Fast-growth digital-first brands are helping to fuel a surge in UK adspend, which is set to grow 6.7% in 2020 as advertisers treat Brexit uncertainy as "the new normal".
That’s according to Group M’s latest forecast, This Year Next Year, which has upgraded its forecasts.
Growth in 2019 is expected to be 7.8% – the same as in 2018 and an indicator that the UK has been enjoying strong growth for most of the past decade since the 2008-2009 recession.

Brian Wieser, president of global intelligence at Group M, the media buying arm of WPP, said the UK was benefiting from the fact that it is one of the most advanced markets in the world for digital advertising.
"The ad intensity [in terms of growth] in the UK is becoming one of the highest on Earth," Wieser said, noting that media expenditure has passed that of Germany and is on course to match Japan in five years.
"You wouldn’t want to bet against the UK at this moment – that’s not the same in other countries right now."
Wieser added that UK advertisers have got used to Brexit uncertainty and adopted an attitude of "I'm not going to make any decision about long-term investment when I don't know what the economy looks like in six months or a year, so I'm going to spend on advertising."
Without digital, growth would be weak
By medium, internet advertising growth will slow to 11% in 2020 compared with 14.9% last year. Search will be up 12% and digital display 10%.
Out-of-home is likely to be next best, up 5% in the coming year compared with 7.7% in 2019.
TV is set to improve in relative terms as it is forecast to be flat in 2020 compared with a 2.3% drop.
Radio should be up 2%, better than the 0.2% increase in 2019, and cinema is on course to rise 4.5% – half the 9% boost seen this year.
News brands, down 7.3%, and magazine brands, down 9.2%, continue to struggle, albeit the declines are set to be less severe than in 2019.
Wieser, who joined Group M earlier this year from Pivotal Research, said he was careful to ensure the UK forecast is "balanced", rather than overly optimistic or pessimistic.
"If you were to strip out digital, the combined growth rate would be pretty weak," he warned.
Tech giants are among biggest spenders
Group M’s report said the US is the only other large mature advertising market posting similar growth and pointed to several factors, including the rise of eight tech giants – Alphabet, Amazon, Booking.com, eBay, Facebook, IAC, Netflix and Uber – as well as a wave of new, smaller digital disruptors and start-ups that have emerged in the past decade.
These companies are investing heavily in marketing to build their brands. Those eight tech giants spent more than £20bn on advertising globally during 2018, according to stock market filings, and were on course to invest £25bn in 2019.

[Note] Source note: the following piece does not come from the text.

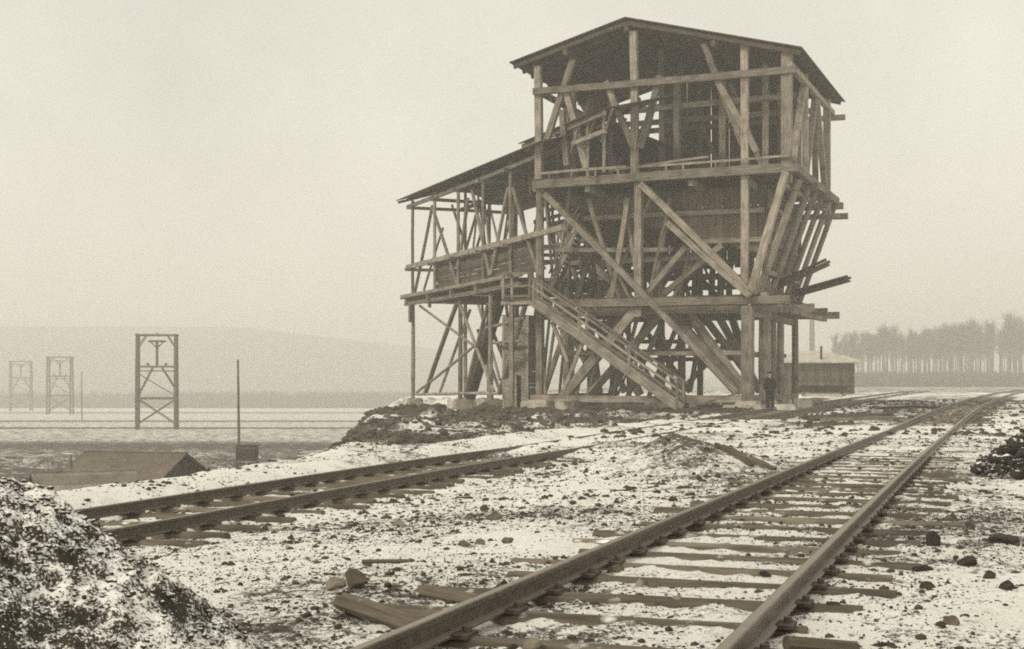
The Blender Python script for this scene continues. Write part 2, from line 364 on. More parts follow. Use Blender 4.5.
def soil_of(x, y):
    cm_, cs = cx_main(y), cx_side(y)
    s = .085 + .21 * fbm(x * .35 + 3, y * .35, 3)
    S, T = st_of(x, y)
    tower = sstep((S + 1.2) / 1.5) * sstep((15 - S) / 3) * sstep((T + 6.5 + 1.2 * vnoise(x, y)) / 2.0) * sstep((20 - T) / 6)
    s = np.maximum(s, .72 * tower * (1 + .6 * fbm(x * .5, y * .5, 2)))
    dx_, dy_ = x - W0.x, y - W0.y; wu = dx_ * WC.x + dy_ * WC.y; wv = dx_ * WD.x + dy_ * WD.y
    wing = sstep((wu + 12) / 4) * sstep((24 - wu) / 3) * sstep((wv + 7) / 2) * sstep((8 - wv) / 3)
    s = np.maximum(s, .42 * wing * (1 + 1.3 * fbm(x * .6, y * .35, 2)))
    fill = sstep((cs - 1.5 - x + .8 * vnoise(x * .7, y * .4)) / 1.2) * sstep((y - 31) / 6) * sstep((100 - y) / 15)
    s = np.maximum(s, .34 * fill * (1 + 1.6 * fbm(x * .42 + 5, y * .22, 3)))
    deb = sstep((y - 38) / 10) * sstep((130 - y) / 30) * sstep((x - cs - 1) / 2) * sstep((cm_ + 9 - x) / 4)
    s = s + .15 * deb * (0.7 + 1.6 * fbm(x * .45, y * .3, 2))
    for i, (mx, my, r, h) in enumerate(MOUNDS):
        d = np.sqrt((x - mx) ** 2 + (y - my) ** 2) / r
        s = s + (.11, .2, .2, .25, .3, .25, .3)[i] * np.clip(1.15 - d, 0, 1) * (1 + 1.2 * vnoise(x * 2, y * 2))
    d = np.hypot(x + 1.7, y - 7.0); s = s + .05 * np.clip(1.1 - d / 1.5, 0, 1)           # scatter at the foot of the heap
    mid = sstep((y - 8.5) / 4) * sstep((36 - y) / 10)
    s = s + .06 * mid * sstep(1 - (np.abs(x - cm_ - 1.6) - .5) / .7)
    s = s + .16 * sstep((y - 110) / 40)
    # fields below the bank
    k = sstep((edge_x(y) - 5 - x) / 3); far = sstep((y - 400) / 100)
    yy = y + 2.5 * fbm(x * .02, y * .02, 2) + .02 * x
    fs = .05 + np.interp(yy, [0, 66, 72, 76, 94, 99, 108, 114, 126, 175, 177, 186, 188, 228, 231, 248, 252, 360, 368, 420, 430, 590, 610, 640],
                       [.30, .28, .27, .24, .23, .25, .34, .34, .17, .15, .32, .32, .14, .14, .28, .28, .13, .12, .22, .22, .1, .1, .235, .225])
    k2 = np.maximum(k, far)
    return np.clip(s * (1 - k2) + fs * k2, -0.2, 1)
def gz(x, y): return float(ground_rel(np.array([x]), np.array([y]))[0]) + E

# ------------------------------------------------------------------ ground: one sheet to the horizon
def grow(start, step, rate, end, maxstep):
    out = []; v = start; s = step
    while v < end: v += s; s = min(s * rate, maxstep); out.append(v)
    return out
ys = [-200, -100, -50, -25, -12, -6, -2, 0, 1.5, 2.5] + list(np.arange(3.2, 15, .05)) + grow(15, .055, 1.0105, 1350, 40)
xr = grow(7, .06, 1.035, 1250, 60); xl = [-v + 2 for v in grow(7, .06, 1.035, 1250, 60)]
xs = xl[::-1] + list(np.arange(-5, 7.0001, .06)) + xr
XX, YY = np.meshgrid(np.array(xs), np.array(ys)); nx, ny = len(xs), len(ys)
ZZ = ground_rel(XX, YY) + E
co = np.stack([XX, YY, ZZ], -1).reshape(-1, 3)
i0 = (np.arange(ny - 1)[:, None] * nx + np.arange(nx - 1)[None, :]).ravel()
quads = np.stack([i0, i0 + 1, i0 + nx + 1, i0 + nx], -1)
def np_mesh(name, co, faces, mat, attr=None):
    me = bpy.data.meshes.new(name); k = faces.shape[1]
    me.vertices.add(len(co)); me.vertices.foreach_set('co', co.astype(np.float32).ravel())
    me.loops.add(faces.size); me.loops.foreach_set('vertex_index', faces.astype(np.int32).ravel())
    me.polygons.add(len(faces)); me.polygons.foreach_set('loop_start', np.arange(0, faces.size, k, dtype=np.int32))
    me.update(calc_edges=True); me.materials.append(M[mat])
    if attr is not None:
        a = me.attributes.new(attr[0], 'FLOAT', 'POINT'); a.data.foreach_set('value', attr[1].astype(np.float32).ravel())
    return me
gm = np_mesh('ground', co, quads, 'ground', ('soil', soil_of(XX, YY)))
gm.polygons.foreach_set('use_smooth', np.ones(len(quads), bool))
ground = tag(place('ground', gm), kind='structure')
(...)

That £5bn increase is equivalent to "a full percentage point of growth from eight companies alone", Group M said: "If we add in the next tier of [new breed] digital endemics that may not have existed even a decade ago, it’s not hard to imagine additional percentage points of growth emerging from these types of marketers."
Wieser admitted that the UK forecast is ahead of the growth rate of the big agency holding companies and suggested that is partly because digital disruptor companies use agencies "with less intensity" during their high-growth phase, but he expects that to change as these brands mature.